Ein Film voller Wendungen und Herz

Payne und sein Ensemble haben Sinn für Nuancen und erweckten das hervorragende Drehbuch von David Hemingson überzeugend zum Leben. Gemeinsam erschaffen sie einen Film voller Wendungen und Herz, der perfekt zu Weihnachten passt, aber dank seiner liebevollen Darstellung teils schrulliger Charaktere im ganzen Jahr wunderbar funktioniert. 

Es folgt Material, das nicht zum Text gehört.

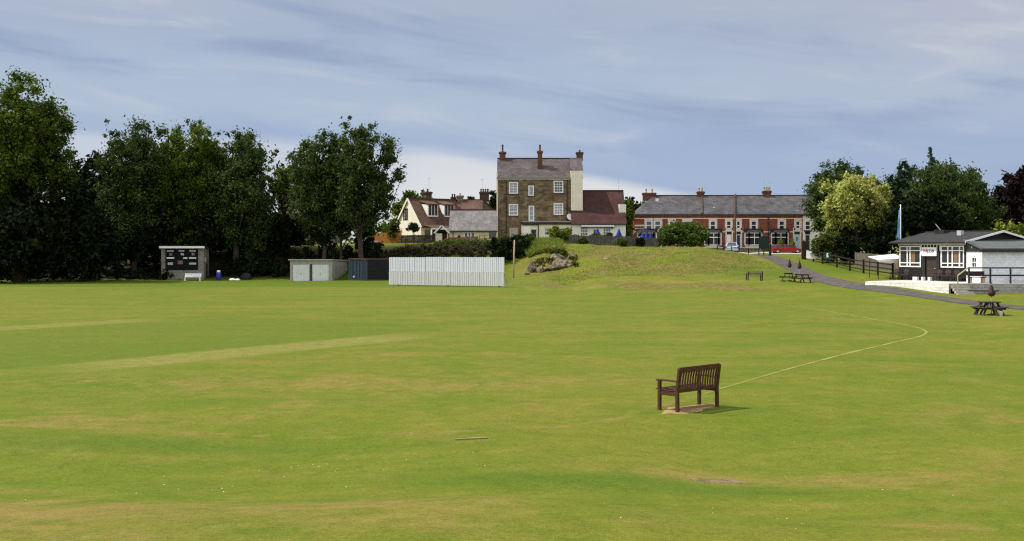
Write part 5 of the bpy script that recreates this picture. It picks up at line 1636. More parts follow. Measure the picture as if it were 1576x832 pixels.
for k in range(3):
    b.box(-.66, .66, .255 + k * .012, .285 + k * .012, .5 + k * .13, .58 + k * .13)
b.build('backrest', mats['fence_wood'], t)

# pub garden furniture
for px, lab, yy in ((919.5, 'closed blue parasol before the multi paned wing window', 142.5), (952.5, 'closed blue parasol by the far corner of the white wing', 142.0)):
    parasol(lab, (X(px, yy), yy, gz(X(px, yy), yy) + .1), Zp(351.5, yy) - gz(X(px, yy), yy) - .1, 'blue_cloth', .34, .75)
for k, (px, py, w_, lab) in enumerate(((989, 358.5, .36, 'closed blue parasol clustered in front of the banded end house, widest one'), (995.5, 352.5, .26, 'closed blue parasol clustered in front of the banded end house, tallest one'), (1002, 357, .34, 'closed blue parasol clustered in front of the banded end house, beside the bush'))):
    yy = 143.5 + k * .8
    g_ = gz(X(px, yy), yy)
    parasol(lab, (X(px, yy), yy, g_), Zp(py, yy) - g_, 'blue_cloth', w_, .9)
yy = 142.3
t = thing('garden_table', 'white garden table under the cluster of blue parasols', 'table', G(X(1000, yy), yy))
MB().box(-.75, .75, -.35, .35, .9, .98).build('tabletop', mats['white'], t)
for sx_ in (-.65, .65):
    MB().box(sx_ - .04, sx_ + .04, -.3, .3, 0, .9).build('leg', mats['white'], t)
yy = 140.5
picnic_table('dark picnic table on the lawn before the gabled cottage', (X(634, yy), yy, gz(X(634, yy), yy)), R(4), None, 2.2)
t = thing('white_sign_board', 'white sign board leaning on the bank under the trees', 'sign board', G(X(575.5, 139), 139), R(10))
b = MB().add([(-.33, -.05, .1), (.33, -.05, .1), (.5, .12, 1.0), (-.16, .12, 1.0), (-.33, 0, .1), (.33, 0, .1), (.5, .17, 1.0), (-.16, .17, 1.0)], [(3, 2, 1, 0)[::-1], (4, 7, 6, 5), (0, 4, 5, 1), (1, 5, 6, 2), (2, 6, 7, 3), (3, 7, 4, 0)])
b.build('panel', mats['canvas'], t)
MB().bar((-.2, .1, .2), (-.15, .5, 0), .05).bar((.3, .15, .4), (.3, .6, 0), .05).build('leg', mats['dark_wood'], t)
# gabled timber porch by the cottages
yy = 141.0
t = thing('garden_porch', 'small gabled porch with white barge boards before the low cottage', 'porch', G(X(680, yy), yy))
zg = lambda py: Zp(py, yy) - t.location.z
MB().box(X(671.5, yy) - X(680, yy), X(680.5, yy) - X(680, yy), 0, .1, -.2, zg(359)).build('panel', mats['cream'], t)
for px in (671, 689):
    MB().box(X(px, yy) - X(680, yy) - .06, X(px, yy) - X(680, yy) + .06, -.08, .04, -.2, zg(357)).build('post', mats['cream'], t)
    MB().box(X(px, yy) - X(680, yy) - .06, X(px, yy) - X(680, yy) + .06, 2.0, 2.12, -.2, zg(357)).build('post', mats['dark_wood'], t)
xl_, xr2, zp_, ze_ = X(668, yy) - X(680, yy), X(692, yy) - X(680, yy), zg(346.5), zg(358)
rf = MB().slab([(xl_, -.2, ze_), (0, -.2, zp_), (0, 2.3, zp_), (xl_, 2.3, ze_)], .1).slab([(xr2, -.2, ze_), (0, -.2, zp_), (0, 2.3, zp_), (xr2, 2.3, ze_)], .1).build('roof', mats['brown_tile'], t)
MB().bar((xl_, -.24, ze_ - .05), (0, -.24, zp_ - .03), .06, .2).bar((xr2, -.24, ze_ - .05), (0, -.24, zp_ - .03), .06, .2).build('bargeboard', mats['white'], rf)
MB().box(X(681.5, yy) - X(680, yy), X(688, yy) - X(680, yy), 1.9, 1.98, 0, zg(358)).build('back_boards', mats['red_fence'], t)

# ------------------------------------------------------------------ terrace furniture by the pavilion
def pav(u, v_, z=0.0):
    p = P0 + Matrix.Rotation(A60, 3, 'Z') @ Vector((u, v_, 0))
    return Vector((p.x, p.y, 1.03 + z))


def chair(label, loc, rz):
    t = thing('patio_chair', label, 'chair', loc, rz, 'chairs along the pavilion front')
    M_ = mats['red_seat']
    MB().box(-.26, .26, -.26, .24, .42, .47).build('seat', M_, t, bevel=.01)
    b = MB().prism([(-.26, .22, .45), (.26, .22, .45), (.25, .30, .88), (.12, .31, .96), (-.12, .31, .96), (-.25, .30, .88)], (0, 0, 0), (0, .04, 0))
    b.build('backrest', M_, t)
    for sx_ in (-.24, .24):
        for sy_ in (-.22, .22):
            MB().box(sx_ - .025, sx_ + .025, sy_ - .025, sy_ + .025, 0, .42).build('leg', mats['black'], t)
        MB().box(sx_ - .03, sx_ + .03, -.24, .24, .62, .66).build('armrest', M_, t)
    return t


for u, lab in ((-6.7, 'dark chair under the pavilion window, nearest the white canopy'), (-5.6, 'dark chair under the pavilion window, nearest the door'), (-2.2, 'dark chair beside the pavilion door posts on the steps side'), (-1.35, 'dark chair in the middle of the steps side window'), (-.5, 'dark chair beside the end wall of the lean-to')):
    chair(lab, pav(u, -.75), A60 + R(4))
yb_ = 85.85
t = thing('timber_bench', 'brown wooden seat behind the black railing of the terrace', 'bench', (X(1503, 86.1), 86.1, 1.03), 0)
for sx_ in (-.5, .5):
    MB().box(sx_ - .1, sx_ + .1, -.15, .2, 0, .43).build('leg', mats['buff_pot'], t)
MB().box(-.72, .72, -.2, .24, .43, .48).build('seat', mats['red_seat'], t)
MB().box(-.72, .72, .24, .28, .6, .92).build('backrest', mats['red_seat'], t)
for u, w_, lab in ((-4.7, .42, 'white planter box below the pavilion window by the door'), (-3.92, .2, 'white doorstep block on the canopy side of the pavilion door'), (-3.25, .2, 'white doorstep block on the steps side of the pavilion door')):
    t = thing('planter' if 'planter' in lab else 'step_block', lab, 'planter' if 'planter' in lab else 'block', pav(u, -.4), A60)
    MB().box(-w_ / 2, w_ / 2, -.15, .15, 0, .3).build('box', mats['white'], t, bevel=.01)
    if 'planter' in lab:
        MB().box(-w_ / 2 + .04, w_ / 2 - .04, -.11, .11, .335, .35).build('soil', mats['tarp'], t)
t = thing('wall_bench', 'long black bench against the grey terrace wall', 'bench', (X(1512.5, 84.4), 84.4, gz(X(1512.5, 84.4), 84.4)), 0)
hz_ = Zp(446.5, 84.4) - t.location.z
MB().box(-1.15, 1.15, -.22, .22, hz_ - .08, hz_).build('seat', mats['black'], t)
for x_ in (-.85, .75):
    MB().box(x_ - .1, x_ + .1, -.15, .15, -.05, hz_ - .08).build('leg', mats['black'], t)


# ------------------------------------------------------------------ cars
def car(label, loc, rz, paint, L=4.1, W=1.72):
    t = thing('parked_car', label, 'car', loc, rz)
    hw = W / 2
    # length along y, front at -y; side outline of the lower body, then the cabin
    body = [(-L / 2, .32), (-L / 2 + .02, .62), (-L / 2 + .25, .74), (-L / 2 + 1.15, .92), (L / 2 - .55, .98), (L / 2 - .12, .95), (L / 2, .72), (L / 2, .34), (L / 2 - .1, .24), (-L / 2 + .1, .22)]
    vs, fs = [], []
    secs = [(-1, .90), (-.96, 1.0), (.96, 1.0), (1, .90)]
    n_ = len(body)
    for sx_, sc_ in secs:
        for (y_, z_) in body:
            vs.append((sx_ * hw * (1 if z_ < .8 else .96), y_ * (sc_ * .04 + .96), .3 + (z_ - .3) * (sc_ * .3 + .7)))
    for s_ in range(3):
        for k in range(n_):
            fs.append((s_ * n_ + k, s_ * n_ + (k + 1) % n_, (s_ + 1) * n_ + (k + 1) % n_, (s_ + 1) * n_ + k))
    fs += [tuple(range(n_ - 1, -1, -1)), tuple(range(3 * n_, 4 * n_))]
    bd = MB().add(vs, fs).build('body', mats[paint], t, bevel=.03)
    y0, y1, y2, y3 = -L / 2 + .95, -L / 2 + 1.75, L / 2 - .62, L / 2 - .12
    wb, wt = hw * .94, hw * .72
    cab = [(-wb, y0, .9), (wb, y0, .9), (wb, y3, .94), (-wb, y3, .94), (-wt, y1, 1.44), (wt, y1, 1.44), (wt, y2, 1.46), (-wt, y2, 1.46)]
    MB().add(cab, [(4, 5, 6, 7), (0, 1, 5, 4), (1, 2, 6, 5), (2, 3, 7, 6), (3, 0, 4, 7)]).build('cabin', mats[paint], t, bevel=.04)

    def pane(name, q_, ins, parent=t):
        q_ = [Vector(p) for p in q_]
        c = sum(q_, Vector()) / 4
        nrm = (q_[1] - q_[0]).cross(q_[2] - q_[0]).normalized()
        if nrm.dot(c - Vector((0, 0, 1.1))) < 0:
            nrm = -nrm
        r_ = [c + (p - c) * ins + nrm * .012 for p in q_]
        return MB().prism(r_, (0, 0, 0), nrm * .012).build(name, mats['glass'], parent)
    pane('windscreen', [cab[0], cab[1], cab[5], cab[4]], .86)
    pane('rear_window', [cab[2], cab[3], cab[7], cab[6]], .82)
    for s_ in (1, -1):
        a, b_, c, d_ = (Vector((s_ * wb, y0, .9)), Vector((s_ * wb, y3, .94)), Vector((s_ * wt, y2, 1.46)), Vector((s_ * wt, y1, 1.44)))
        m0, m1 = a.lerp(b_, .5), d_.lerp(c, .42)
        pane('side_window', [a, m0, m1, d_], .84)
        pane('side_window', [m0, b_, c, m1], .84)
        for y_ in (-L / 2 + .78, L / 2 - .72):
            Tm = Matrix.Translation((s_ * (hw - .1), y_, .31)) @ Matrix.Rotation(R(90), 4, 'Y')
            wh = MB(Tm).lathe([(.2, -.1), (.3, -.1), (.315, -.05), (.315, .05), (.3, .1), (.2, .1)], 20).build('wheel', mats['tyre'], t, True)
            MB(Tm).lathe([(.05, -.105), (.2, -.108), (.2, .108), (.05, .105)], 16).build('rim', mats['rim'], wh)
        MB().box(s_ * hw * .93 - .1, s_ * hw * .93 + .06, L / 2 - .1, L / 2 + .015, .66, .92).build('tail_light', mats['tail'], t)
        MB().box(s_ * hw * .8 - .16, s_ * hw * .8 + .14, -L / 2 - .01, -L / 2 + .1, .58, .7).build('headlight', mats['garage_door'], t)
        MB().box(s_ * (hw + .02) - .08, s_ * (hw + .02) + .08, y0 + .35, y0 + .5, .92, 1.06).build('wing_mirror', mats[paint], t)
    MB().box(-.27, .27, L / 2, L / 2 + .02, .62, .74).build('number_plate', mats['canvas'], t)
    MB().box(-hw * .95, hw * .95, L / 2 - .05, L / 2 + .05, .3, .5).build('bumper', mats[paint], t, bevel=.02)
    MB().box(-hw * .95, hw * .95, -L / 2 - .05, -L / 2 + .05, .28, .48).build('bumper', mats[paint], t, bevel=.02)
    return t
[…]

Wir sehen also einem Trio Übriggebliebener zu, das die Winterferien 1970/71 miteinander verbringen muss: Der allseits unbeliebter Lehrer Paul Hunham (Paul Giamatti), der dazu verdonnert wird, sich um jene Zöglinge zu kümmern, die Weihnachten aus verschiedenen Gründen im Internat verbringen müssen – der Schüler Angus Tully (Dominic Sessa), dessen Mutter Weihnachten lieber mit ihrem neuen Mann verbringen möchte, und der Schulköchin Mary Lamb (Da’Vine Joy Randolph), die um ihren im Vietnam-Krieg gestorbenen Sohn trauert.

Gespür für Momente und Menschen

Drei starke Charaktere mit Würde und Geschichte, die hervorragende Darsteller erfordern – und bekommen. Jede Figur wird sorgsam ausgeleuchtet und erhält immer mehr Tiefe. Eindimensionalität kennt das Drehbuch glücklicherweise nicht. 

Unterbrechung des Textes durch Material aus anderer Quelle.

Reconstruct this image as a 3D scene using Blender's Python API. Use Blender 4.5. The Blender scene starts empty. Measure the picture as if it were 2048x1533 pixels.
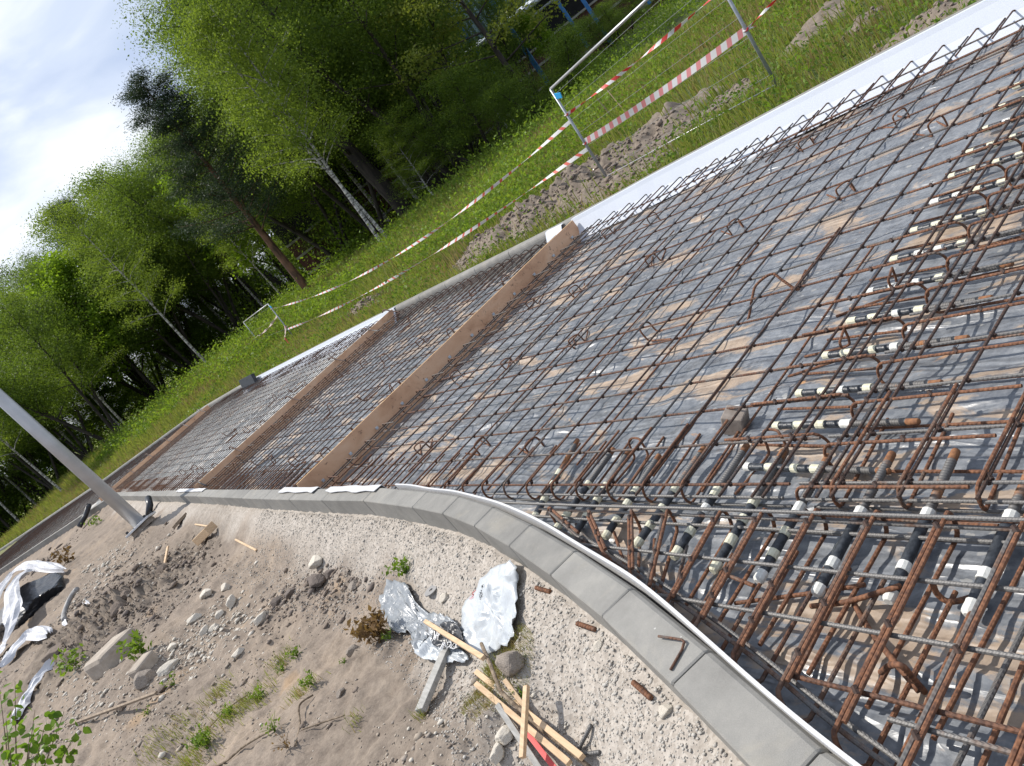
import bpy, bmesh, math, random
import numpy as np
from mathutils import Vector, Matrix, noise, Quaternion
random.seed(7); rng = np.random.default_rng(7)
SC = bpy.context.scene; COL = SC.collection; R = math.radians
# ------------------------------------------------------------------ frame: x across the slab, y along it, z = 0 on the kerb tops (metres)
RX = np.array([0.61739387, 0.64783994, -0.44623784]); RY = np.array([-0.50495364, -0.10859584, -0.85628778]); RZ = np.array([-0.603197, 0.75399625, 0.26008273])
CAMH = 1.5; F = 1640.0
UP = Vector((0.05713, 0, 0.99837)); LEAN = math.atan2(0.05713, 0.99837)
def ray(px, py):
    v = np.array([px - 1024.0, 766.5 - py, -F]); return np.array([RX @ v, RY @ v, RZ @ v])
def gp(px, py, z=0.0):
    d = ray(px, py); t = (z - CAMH) / d[2]; return Vector((d[0] * t, d[1] * t, z))
def dp(px, py, depth):
    d = ray(px, py) * (depth / F); return Vector((d[0], d[1], d[2] + CAMH))
def lerp(a, b, t): return a + (b - a) * t
def sstep(a, b, x):
    t = min(1, max(0, (x - a) / (b - a))); return t * t * (3 - 2 * t)
def nz(x, y, z=0.0): return noise.noise(Vector((x, y, z)))
# ------------------------------------------------------------------ object helpers
def tag(o, label, cat, group=None, kind=None):
    if label: o['label'] = label
    if cat: o['category'] = cat
    if group: o['group'] = group
    if kind: o['kind'] = kind
    return o
def link(name, me, mat=None, parent=None, loc=None):
    o = bpy.data.objects.new(name, me); COL.objects.link(o)
    if mat is not None:
        for m in (mat if isinstance(mat, (list, tuple)) else [mat]): me.materials.append(m)
    if parent: o.parent = parent
    if loc is not None: o.location = loc
    return o
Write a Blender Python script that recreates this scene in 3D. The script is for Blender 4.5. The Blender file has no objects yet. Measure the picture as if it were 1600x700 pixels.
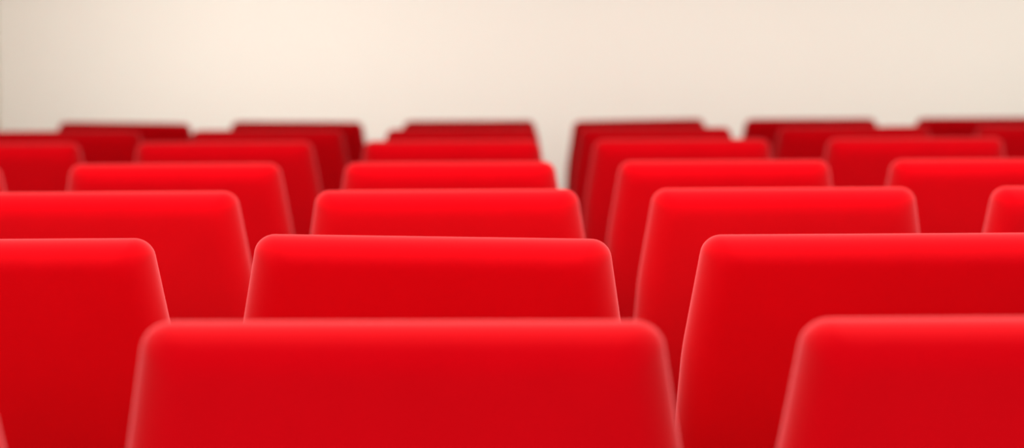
import bpy, bmesh, math, random
from mathutils import Vector, Matrix

random.seed(4)
S = bpy.context.scene
COL = S.collection
PI = math.pi

# ------------------------------------------------------------------ measures (metres)
PITCH = 0.56            # seat to seat along a row
ROW = 0.92              # row to row
FIRST = 1.902           # camera to the top edge of the nearest row
TOP = 0.90              # height of a backrest
X0 = -0.078             # middle column
CAM_Z = TOP + 0.224
FPX = 3556.0            # focal length in pixels of a 1600 wide frame
WALL_Y = 8.9
LEFT_X = -1.93
RIGHT_X = 4.6
BACK_Y = -2.0
CEIL_Z = 3.1


# ------------------------------------------------------------------ materials
def new_mat(name):
    m = bpy.data.materials.new(name)
    m.use_nodes = True
    nt = m.node_tree
    for n in list(nt.nodes):
        nt.nodes.remove(n)
    out = nt.nodes.new('ShaderNodeOutputMaterial')
    b = nt.nodes.new('ShaderNodeBsdfPrincipled')
    nt.links.new(b.outputs['BSDF'], out.inputs['Surface'])
    return m, nt, b


def fabric_mat():
    m, nt, b = new_mat('red_fabric')
    tc = nt.nodes.new('ShaderNodeTexCoord')
    # slight unevenness of the dye / pile
    n1 = nt.nodes.new('ShaderNodeTexNoise')
    n1.inputs['Scale'].default_value = 9.0
    n1.inputs['Detail'].default_value = 3.0
    nt.links.new(tc.outputs['Object'], n1.inputs['Vector'])
    mix = nt.nodes.new('ShaderNodeMix')
    mix.data_type = 'RGBA'
    mix.inputs['A'].default_value = (0.62, 0.0003, 0.0046, 1)
    mix.inputs['B'].default_value = (0.69, 0.0004, 0.0058, 1)
    nt.links.new(n1.outputs['Fac'], mix.inputs['Factor'])
    nt.links.new(mix.outputs['Result'], b.inputs['Base Color'])
    # fine weave
    n2 = nt.nodes.new('ShaderNodeTexNoise')
    n2.inputs['Scale'].default_value = 700.0
    n2.inputs['Detail'].default_value = 2.0
    nt.links.new(tc.outputs['Object'], n2.inputs['Vector'])
    bp = nt.nodes.new('ShaderNodeBump')
    bp.inputs['Strength'].default_value = 0.10
    bp.inputs['Distance'].default_value = 0.0008
    nt.links.new(n2.outputs['Fac'], bp.inputs['Height'])
    nt.links.new(bp.outputs['Normal'], b.inputs['Normal'])
    b.inputs['Roughness'].default_value = 0.9
    b.inputs['Specular IOR Level'].default_value = 0.0
    b.inputs['Sheen Weight'].default_value = 0.68
    b.inputs['Sheen Roughness'].default_value = 0.46
    b.inputs['Sheen Tint'].default_value = (1.0, 0.31, 0.33, 1)
    return m


def plaster_mat(name, col_a, col_b):
    m, nt, b = new_mat(name)
    tc = nt.nodes.new('ShaderNodeTexCoord')
    n1 = nt.nodes.new('ShaderNodeTexNoise')
    n1.inputs['Scale'].default_value = 1.3
    n1.inputs['Detail'].default_value = 4.0
    nt.links.new(tc.outputs['Object'], n1.inputs['Vector'])
    mix = nt.nodes.new('ShaderNodeMix')
    mix.data_type = 'RGBA'
    mix.inputs['A'].default_value = (*col_a, 1)
    mix.inputs['B'].default_value = (*col_b, 1)
    nt.links.new(n1.outputs['Fac'], mix.inputs['Factor'])
    nt.links.new(mix.outputs['Result'], b.inputs['Base Color'])
    n2 = nt.nodes.new('ShaderNodeTexNoise')
    n2.inputs['Scale'].default_value = 120.0
    nt.links.new(tc.outputs['Object'], n2.inputs['Vector'])
    bp = nt.nodes.new('ShaderNodeBump')
    bp.inputs['Strength'].default_value = 0.08
    bp.inputs['Distance'].default_value = 0.002
    nt.links.new(n2.outputs['Fac'], bp.inputs['Height'])
    nt.links.new(bp.outputs['Normal'], b.inputs['Normal'])
    b.inputs['Roughness'].default_value = 0.9
    b.inputs['Specular IOR Level'].default_value = 0.1
    return m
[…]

Payne behält seine bekannte ruhige Hand und seinen genauen Blick auch in The Holdoversbei. Überhaupt ist er ein Handwerker mit Gespür für Momente und Menschen. Folglich bleibt die Kamera stets nah am Geschehen, den Menschen selbst, die Szenen lassen ausreichend Raum, die Figuren zu entwickeln; eine Vorgehensweise, die Nähe erzeugt. 

Die Handlung von The Holdovers führt uns immer weiter hinein in die Hintergründe und Motivationen jeder Person. Das ist ist immer interessant und überzeugend, an passenden Stellen wunderbar skurril und immer wieder berührend. Lernen wir anfangs jede so kennen, wie sie in den Augen der anderen erscheint, überwinden wir gemeinsam mit ihnen unsere Vorbehalte und Annahmen. The Holdovers ist nicht einfach ein Film über Freundschaft, sondern über das Kennenlernen, Vertrautwerden und die Überwindung von ersten Eindrücken und Vorurteilen. 

Um die drei Hauptpersonen bildet sich ein kleines Netzwerk anderer Figuren, die nicht sinnlos im Erzählraum stehen, sondern ebenfalls Hintergrund und Geschichte haben. Wir tauchen damit nicht nur in die Leben der Figuren ein, sondern in eine Welt, die nicht die unsere ist, da der Film im Winter 1970/71 spielt.

Das Gefühl der 70er

Payne und Kameramann Eigil Bryld nutzen zur Erzeugung des 70er-Gefühls einige Besonderheiten: So ist das Format des Films mit 1,66:1 ein deutlich quadratischeres als üblich, dem früheren Fernsehformat nachempfunden. Und obwohl The Holdovers mit digitalen Kameras gedreht wurde, wurden absichtlich Filter und gerade anfangs ersichtlich leichte „Beschädigungen des Filmmaterials“ hinzugefügt, um ein analoges Gefühl zu erzeugen. Und ja: Die Farben sind durchweg warm, der Film wirkt fast schon gemütlich. Auch beim Ton wurde auf zeitgenössischen Raumklang verzichtet. 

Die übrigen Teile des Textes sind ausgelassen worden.